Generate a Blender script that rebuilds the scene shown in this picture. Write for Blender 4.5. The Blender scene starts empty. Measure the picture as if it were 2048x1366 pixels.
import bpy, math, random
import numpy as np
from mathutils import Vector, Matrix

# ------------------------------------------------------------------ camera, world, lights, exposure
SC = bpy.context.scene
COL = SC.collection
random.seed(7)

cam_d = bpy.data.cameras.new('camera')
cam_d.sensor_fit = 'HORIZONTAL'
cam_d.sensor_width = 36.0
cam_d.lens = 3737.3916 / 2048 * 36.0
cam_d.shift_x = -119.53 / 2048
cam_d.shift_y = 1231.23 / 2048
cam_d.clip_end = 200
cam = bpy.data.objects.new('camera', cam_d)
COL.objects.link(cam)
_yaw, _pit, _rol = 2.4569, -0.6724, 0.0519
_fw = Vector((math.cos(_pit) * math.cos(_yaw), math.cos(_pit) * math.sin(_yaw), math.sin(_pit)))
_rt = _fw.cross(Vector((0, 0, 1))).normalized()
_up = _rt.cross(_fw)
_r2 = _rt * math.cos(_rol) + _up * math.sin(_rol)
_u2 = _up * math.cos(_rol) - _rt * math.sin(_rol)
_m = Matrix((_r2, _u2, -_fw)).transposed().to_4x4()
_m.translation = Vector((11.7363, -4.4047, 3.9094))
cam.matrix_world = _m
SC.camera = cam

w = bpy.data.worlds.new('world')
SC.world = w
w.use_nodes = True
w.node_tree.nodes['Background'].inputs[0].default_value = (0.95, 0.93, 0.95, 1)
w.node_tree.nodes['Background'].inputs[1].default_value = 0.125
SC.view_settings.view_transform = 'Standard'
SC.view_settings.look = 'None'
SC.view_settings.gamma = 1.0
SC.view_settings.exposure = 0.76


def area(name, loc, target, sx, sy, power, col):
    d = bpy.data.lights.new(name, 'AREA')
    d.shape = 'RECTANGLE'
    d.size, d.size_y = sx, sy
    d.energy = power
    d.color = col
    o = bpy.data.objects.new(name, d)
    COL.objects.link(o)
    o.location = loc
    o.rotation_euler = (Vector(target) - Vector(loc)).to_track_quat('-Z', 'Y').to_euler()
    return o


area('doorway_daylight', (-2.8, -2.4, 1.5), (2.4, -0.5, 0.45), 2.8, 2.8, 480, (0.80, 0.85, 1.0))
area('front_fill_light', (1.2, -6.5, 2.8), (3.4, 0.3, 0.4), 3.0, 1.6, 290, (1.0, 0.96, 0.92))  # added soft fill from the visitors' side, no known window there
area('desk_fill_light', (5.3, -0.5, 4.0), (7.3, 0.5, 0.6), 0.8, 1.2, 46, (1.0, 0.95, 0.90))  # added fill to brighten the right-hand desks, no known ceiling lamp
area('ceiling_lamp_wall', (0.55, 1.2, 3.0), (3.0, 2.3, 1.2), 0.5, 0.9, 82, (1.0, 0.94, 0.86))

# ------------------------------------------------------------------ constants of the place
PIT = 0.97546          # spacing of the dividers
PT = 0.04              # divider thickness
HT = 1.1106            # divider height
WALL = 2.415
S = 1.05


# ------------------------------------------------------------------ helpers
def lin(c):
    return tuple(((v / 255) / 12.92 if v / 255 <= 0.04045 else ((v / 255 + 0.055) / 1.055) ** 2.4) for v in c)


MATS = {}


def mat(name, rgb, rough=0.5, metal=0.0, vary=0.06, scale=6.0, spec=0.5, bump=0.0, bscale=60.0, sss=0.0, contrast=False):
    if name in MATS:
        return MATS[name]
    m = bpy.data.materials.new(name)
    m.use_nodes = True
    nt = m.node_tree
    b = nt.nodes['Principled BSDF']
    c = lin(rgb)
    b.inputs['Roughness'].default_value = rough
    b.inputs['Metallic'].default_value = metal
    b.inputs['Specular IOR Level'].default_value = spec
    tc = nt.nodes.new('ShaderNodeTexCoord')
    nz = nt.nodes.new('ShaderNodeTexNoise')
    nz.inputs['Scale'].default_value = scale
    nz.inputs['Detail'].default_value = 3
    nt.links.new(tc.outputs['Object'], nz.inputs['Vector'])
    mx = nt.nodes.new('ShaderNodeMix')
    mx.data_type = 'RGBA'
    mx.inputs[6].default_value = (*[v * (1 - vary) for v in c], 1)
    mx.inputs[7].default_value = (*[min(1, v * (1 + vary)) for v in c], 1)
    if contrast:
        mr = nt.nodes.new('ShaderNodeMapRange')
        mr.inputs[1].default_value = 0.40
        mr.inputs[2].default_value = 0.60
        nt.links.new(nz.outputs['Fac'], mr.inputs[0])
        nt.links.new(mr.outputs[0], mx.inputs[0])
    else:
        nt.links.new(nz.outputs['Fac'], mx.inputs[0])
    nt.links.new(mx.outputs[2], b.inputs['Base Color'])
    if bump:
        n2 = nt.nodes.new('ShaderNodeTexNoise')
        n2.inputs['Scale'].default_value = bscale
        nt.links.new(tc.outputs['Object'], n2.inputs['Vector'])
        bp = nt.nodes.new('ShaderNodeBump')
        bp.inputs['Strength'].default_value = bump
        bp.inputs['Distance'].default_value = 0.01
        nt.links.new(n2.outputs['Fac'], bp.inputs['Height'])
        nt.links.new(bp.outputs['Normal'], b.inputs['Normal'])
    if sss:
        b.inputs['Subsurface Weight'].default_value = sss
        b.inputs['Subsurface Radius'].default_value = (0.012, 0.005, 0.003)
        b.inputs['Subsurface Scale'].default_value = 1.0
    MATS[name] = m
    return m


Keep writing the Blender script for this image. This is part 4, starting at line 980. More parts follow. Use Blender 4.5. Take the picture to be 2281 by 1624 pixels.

· · · ·

**Task statement:** Out of the material above, select every line that holds the string "script".

**Response to the task:**
Generate a Blender script that rebuilds the scene shown in this picture. Write for Blender 4.5. The Blender scene starts empty. Measure the picture as if it were 2048x1366 pixels.
Keep writing the Blender script for this image. This is part 4, starting at line 980. More parts follow. Use Blender 4.5. Take the picture to be 2281 by 1624 pixels.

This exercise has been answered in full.